The Crumpled Paper

January 26, 2018



Each year, 15 billion trees are cut down for various uses, translating to approximately 2.7 million trees being destroyed each and every day. The significant amount of tree removal results in deforestation which negatively affects aspects of life such as biodiversity, carbon sinks and climate change, and land rights. A leading cause to this mass destruction is the paper industry. Almost half of the trees that are cut down are used in paper products, impacting the environment.


Since the beginning of human civilization, the number of trees in the world has decreased by 46%. The rapid consumption has made an unjustified impact on our world. A typical office worker uses 10,000 sheets of copy paper per year, and of that 10,000 about 45% lands in the waste basket at the end of the day. Not only does the paper industry consume the valued trees, it also uses a significant amount of water, energy, and money. Since almost half of the products produced are trashed, the rates of forest destruction are unnecessary.


What will happen if we continue this path?


For years, consumers have been told to conserve their use of paper, but the world is using more paper than it has ever before. Since 1980, global paper consumption has increased by approximately 50%. The culture of a country impacts their accessibility as well as their mindedness of consumption. Americans and Europeans have made the most apparent blow by using more than 50% of the world’s paper. These countries have integrated large amounts of paper usage into their daily lives. Though breaking the cycle is difficult, it can be achieved.                                                                                                                                           

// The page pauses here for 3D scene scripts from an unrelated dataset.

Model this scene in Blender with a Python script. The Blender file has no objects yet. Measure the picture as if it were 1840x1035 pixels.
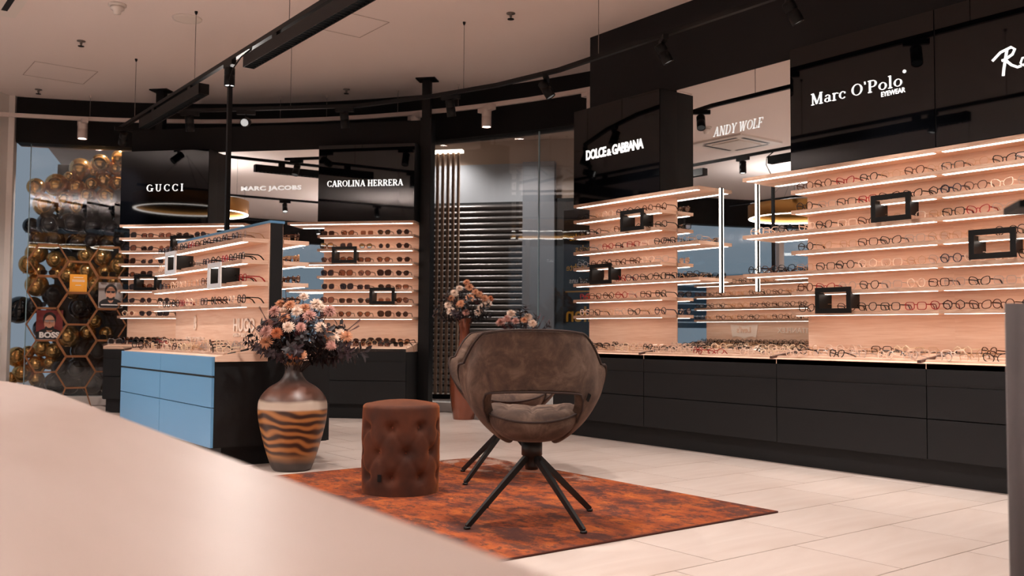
import bpy, bmesh, math, random
from mathutils import Vector, Matrix
random.seed(7)
SC = bpy.context.scene
COL = SC.collection
PI = math.pi
R = math.radians

# ------------------------------------------------------------------ camera
CAM_H = 0.90
def make_camera():
    cd = bpy.data.cameras.new('camera'); co = bpy.data.objects.new('camera', cd); COL.objects.link(co)
    ya, pi_, ro = R(37.375), R(2.805), R(0.4024)
    fw = Vector((math.sin(ya)*math.cos(pi_), math.cos(ya)*math.cos(pi_), math.sin(pi_)))
    rt = Vector((math.cos(ya), -math.sin(ya), 0)); up = rt.cross(fw)
    r2 = math.cos(ro)*rt + math.sin(ro)*up; u2 = -math.sin(ro)*rt + math.cos(ro)*up
    m = Matrix((r2, u2, -fw)).transposed().to_4x4(); m.translation = (0, 0, CAM_H)
    co.matrix_world = m
    cd.sensor_width = 36; cd.lens = 36*1682.05/1840
    cd.clip_start = 0.05; cd.clip_end = 200
    cd.dof.use_dof = True; cd.dof.focus_distance = 5.6; cd.dof.aperture_fstop = 3.8
    SC.camera = co
make_camera()

# ------------------------------------------------------------------ world, exposure
W = bpy.data.worlds.new('World'); SC.world = W; W.use_nodes = True
W.node_tree.nodes['Background'].inputs[0].default_value = (0.60, 0.73, .88, 1)
W.node_tree.nodes['Background'].inputs[1].default_value = 0.25
SC.view_settings.view_transform = 'Standard'; SC.view_settings.look = 'None'
SC.view_settings.gamma = 1; SC.view_settings.use_curve_mapping = False
SC.view_settings.exposure = 0.42

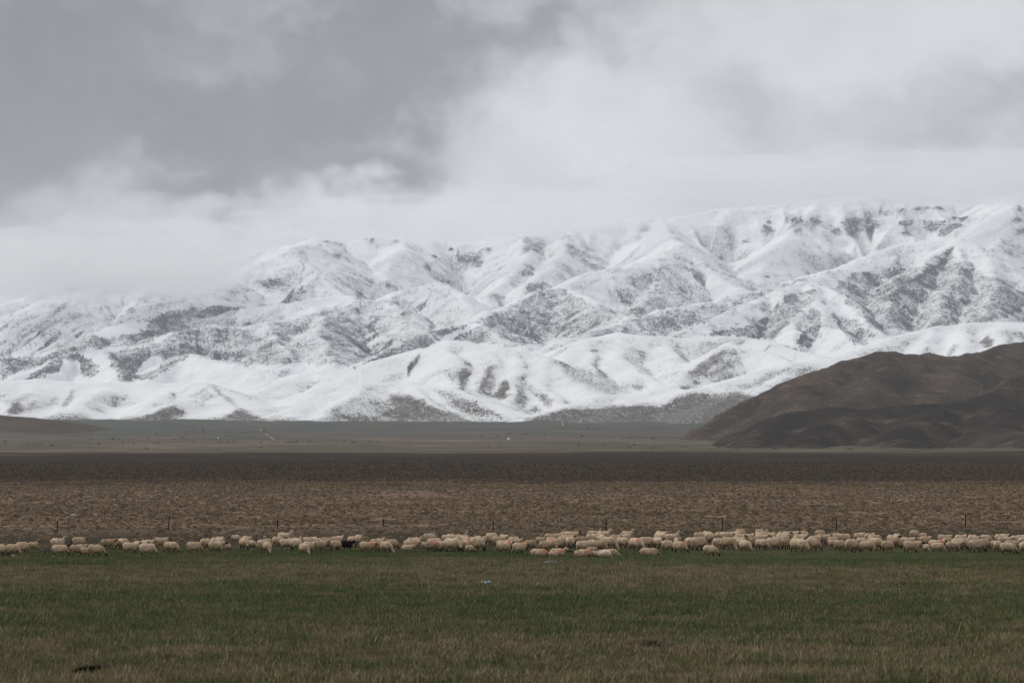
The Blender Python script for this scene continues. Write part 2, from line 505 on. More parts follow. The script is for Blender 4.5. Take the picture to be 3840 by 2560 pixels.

If the consumption rate continues as it is now, in less than 100 years, all rainforests on earth with be compromised. The destruction of these forests is not only disastrous for the environment and animals, but also for humans. Rainforests account for necessary supplies of oxygen, freshwater, and food.


What We Can Do


Reduce Consumption


The United States alone uses 69 million tons of paper and paperboard each year. Before printing, we need to ask ourselves if the paper used is necessary, and if it will end up in the trash at the end of the day. If the answer is yes, it is necessary, print two sided. Offices can typically reduce 20% or more of their consumption. Not only would taking this course of action save the environment, it would also save energy and money.


Recycle Materials


A single piece of paper can be recycled 5 to 7 times in its life cycle before its fibers become too short to bond. Furthermore, recycled paper products can be used to make more that 5,000 products including paper and paper towels, masking tape, paper money, and coffee filters. Recycling just one ton of paper saves 17 trees, 7,000 gallons of water, 3.3 cubic yards of landfill space, reduction of greenhouse gas emissions, and enough energy to power a home for 6 months. Making paper from recycled fibers instead of forest fibers reduces energy consumption by 44%. Many contries have improved their efforts to save the environment through recycling programs. The global paper recycling rate is at 58%, and some countries have achieved a recycling rate of up to 75%.



Go Digital


The benefits of going paperless are opportunistic both for the environment and people. In offices, going digital can reduce office clutter, provide quick and organized access to information, reduce costs, and create a faster and more proficient means of communication. As for personal paper reduction, instead of writing notes on paper, open up the notes app or a page on the computer. For reading, invest in a Kindle. It’s compact, which allows for an easier travel experience. Many businesses are offering a digital receipt option for their customers. Cell phone bills, utility bills, and insurance bills can all be transferred to a digital copy as well.


Plant Trees


Trees give environmental, social, and economic benefits to our world. Trees can absorb up to 48 pounds of CO2 a year, one of the major contributing factors to the greenhouse effect. They also reduce ozone layers by and urban runoff by providing shelter with their height and leaves. Economically, they serve as protection from both the wind and the sun, which can help save cooling and heating costs. Socially, they provide benefits to neighborhoods and businesses. With the addition of trees, the mental and physical health of those around them are positively impacted.